En una entrevista con la televisión de Serbia, el portavoz del Kremlin, Dimitri Peskov, insistió en la idea de que la Operación Militar Especial en Ucrania: “...no es una guerra...” ¿Y si lo fuera? ¿Y si como está a punto de ocurrir, la Operación Militar Especial, condujera a una guerra entre Rusia y la OTAN formada por 31 países?
La pregunta fue respondida hace mucho tiempo por la Unión Soviética que, además de poderosas Fuerzas Armadas y un inmenso territorio de 22 millones de kilómetros cuadrados, contaba con la protección del escudo constituido por los países aliados de Europa Oriental en los cuales, una vez liberados de los nazis, la URSS promovió la instalación de Gobiernos amigos. Los hechos fueron así.
El 5 de marzo del 1946, a menos de un año de concluida la II Guerra Mundial, en Fulton, Missouri, Winston Churchill pronunció el discurso que definió los términos de la Guerra Fría: “...Desde Stettin, en el Báltico, a Trieste, en el Adriático -dijo-, ha caído sobre el continente un telón de acero. Tras él se encuentran las capitales de los Estados de Europa Central y Oriental... sometidos al control de Moscú...”.
Ocho días después, el 13 de marzo, Joseph Stalin respondió: “...Los alemanes hicieron la invasión de la URSS a través de Finlandia, Polonia, Rumania, Bulgaria y Hungría... porque estos países tenían Gobiernos hostiles a la Unión Soviética... Es sorprendente que se critique el hecho de que la Unión Soviética, ansiosa por un futuro seguro, esté intentando que existan en estos países Gobiernos leales a las actitudes de la Unión Soviética...”.
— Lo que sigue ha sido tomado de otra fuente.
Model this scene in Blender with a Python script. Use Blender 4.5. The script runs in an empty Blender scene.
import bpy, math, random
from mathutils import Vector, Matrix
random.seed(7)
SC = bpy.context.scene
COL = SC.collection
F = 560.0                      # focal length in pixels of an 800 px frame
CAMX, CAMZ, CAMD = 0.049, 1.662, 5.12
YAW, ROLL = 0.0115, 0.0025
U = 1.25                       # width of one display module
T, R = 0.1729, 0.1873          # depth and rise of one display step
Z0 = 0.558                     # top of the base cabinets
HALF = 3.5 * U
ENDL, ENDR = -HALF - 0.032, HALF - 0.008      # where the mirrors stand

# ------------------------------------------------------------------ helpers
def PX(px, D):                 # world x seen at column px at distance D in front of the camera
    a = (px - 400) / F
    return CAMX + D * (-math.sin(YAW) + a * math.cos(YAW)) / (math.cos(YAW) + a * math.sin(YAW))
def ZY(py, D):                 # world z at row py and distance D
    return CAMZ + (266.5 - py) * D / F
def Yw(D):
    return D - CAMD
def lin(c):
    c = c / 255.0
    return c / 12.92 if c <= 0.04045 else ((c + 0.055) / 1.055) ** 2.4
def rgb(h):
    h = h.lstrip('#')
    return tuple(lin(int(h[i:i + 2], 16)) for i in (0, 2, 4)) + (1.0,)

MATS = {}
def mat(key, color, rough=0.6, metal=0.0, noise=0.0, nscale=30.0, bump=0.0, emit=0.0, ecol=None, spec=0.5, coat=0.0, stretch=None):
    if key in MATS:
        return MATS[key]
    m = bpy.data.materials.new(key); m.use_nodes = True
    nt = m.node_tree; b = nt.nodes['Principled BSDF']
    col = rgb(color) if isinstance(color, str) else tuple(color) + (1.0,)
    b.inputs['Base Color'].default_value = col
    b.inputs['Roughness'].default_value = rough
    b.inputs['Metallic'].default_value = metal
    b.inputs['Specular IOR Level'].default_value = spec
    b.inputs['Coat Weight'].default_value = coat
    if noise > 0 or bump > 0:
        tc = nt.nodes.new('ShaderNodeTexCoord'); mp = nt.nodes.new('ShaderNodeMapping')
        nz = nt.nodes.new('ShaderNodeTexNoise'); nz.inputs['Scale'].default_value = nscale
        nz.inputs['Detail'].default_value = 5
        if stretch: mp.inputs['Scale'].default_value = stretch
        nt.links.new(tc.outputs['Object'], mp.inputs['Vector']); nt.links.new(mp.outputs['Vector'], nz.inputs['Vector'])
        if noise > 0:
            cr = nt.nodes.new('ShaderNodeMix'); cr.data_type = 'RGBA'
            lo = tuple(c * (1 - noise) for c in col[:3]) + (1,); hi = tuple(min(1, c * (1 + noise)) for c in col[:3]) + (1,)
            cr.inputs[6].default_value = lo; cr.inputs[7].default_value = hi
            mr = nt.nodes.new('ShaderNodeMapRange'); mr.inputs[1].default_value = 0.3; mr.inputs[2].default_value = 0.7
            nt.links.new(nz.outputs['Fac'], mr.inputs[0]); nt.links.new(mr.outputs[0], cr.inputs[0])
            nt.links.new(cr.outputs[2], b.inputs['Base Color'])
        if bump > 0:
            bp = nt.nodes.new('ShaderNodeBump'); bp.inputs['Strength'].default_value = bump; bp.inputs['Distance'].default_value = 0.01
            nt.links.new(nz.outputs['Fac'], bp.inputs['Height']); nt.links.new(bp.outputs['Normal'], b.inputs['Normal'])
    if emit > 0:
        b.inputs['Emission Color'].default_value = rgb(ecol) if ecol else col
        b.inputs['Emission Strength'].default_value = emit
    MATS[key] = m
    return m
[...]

De ese modo, durante la Guerra Fría se configuró una situación militar en la cual, la Unión Soviética que, además de su poderío militar, contaba con el apoyo de las Fuerzas Armadas nacionales de los países de Europa Oriental, instaló en ellos importantes agrupaciones de tropas.
A esto se suma la política de paz soviética que, además de proponer la coexistencia pacífica como regla de la política internacional, asimiló el cerco de bases militares norteamericanas en sus fronteras y resolvió las crisis de Berlín (1948-49), Suez (1956) y Cuba (1962), sin acudir a la guerra.
Con el cambio de régimen en Europa Oriental y el colapso soviético, Rusia no sólo perdió todas las ventajas de seguridad, sino que se encontró en una situación inédita. Los antiguos aliados de Europa Oriental y los Estados surgidos en territorios exsoviéticos se transformaron en adversarios, algunos en enconados enemigos que, con el ingreso a la OTAN, adquirieron un considerable potencial militar.
Previendo esa situación, Mijaíl Gorbachov, último gobernante de la URSS, y Boris Yeltsin, presidente de Rusia, insistieron con Occidente en la necesidad de evitar la expansión de la OTAN, a lo cual la organización y Estados Unidos se comprometieron. La promesa fue incumplida.
No obstante, durante años, Rusia asimiló la expansión de la OTAN y desde la jefatura del Estado ruso, Vladimir Putin maniobró para establecer con Europa, la OTAN y los Estados Unidos relaciones que excluyeran la guerra. Ese clima se deterioró a partir de sucesos políticos al interior de Ucrania que, entre otras cosas, condujeron al auge separatista y a la guerra civil en Donbass con protagonismo de Occidente y Rusia.
El resto es historia reciente. La OTAN y los Gobiernos de Ucrania insistieron en sumar al país exsoviético a la organización belicista que así se instalaría en las fronteras de Rusia cuyas advertencias de seguridad fueron desoídas, lo cual ha conducido a la presente situación que, asumiendo la narrativa rusa, todavía no es una guerra, pero puede serlo, lo cual sería catastrófico.
En todas partes, evitar la guerra equivale a ganarla y, si finalmente se desata, detenerla es la mejor opción. Insistir en resolver la crisis en el campo de batalla, además de criminal porque condena a muerte a los combatientes, es absurda. Esperamos que, en lugar de especular con ofensivas y contraofensivas, cosas que, de poder expresarse, reclamaran también sus pueblos.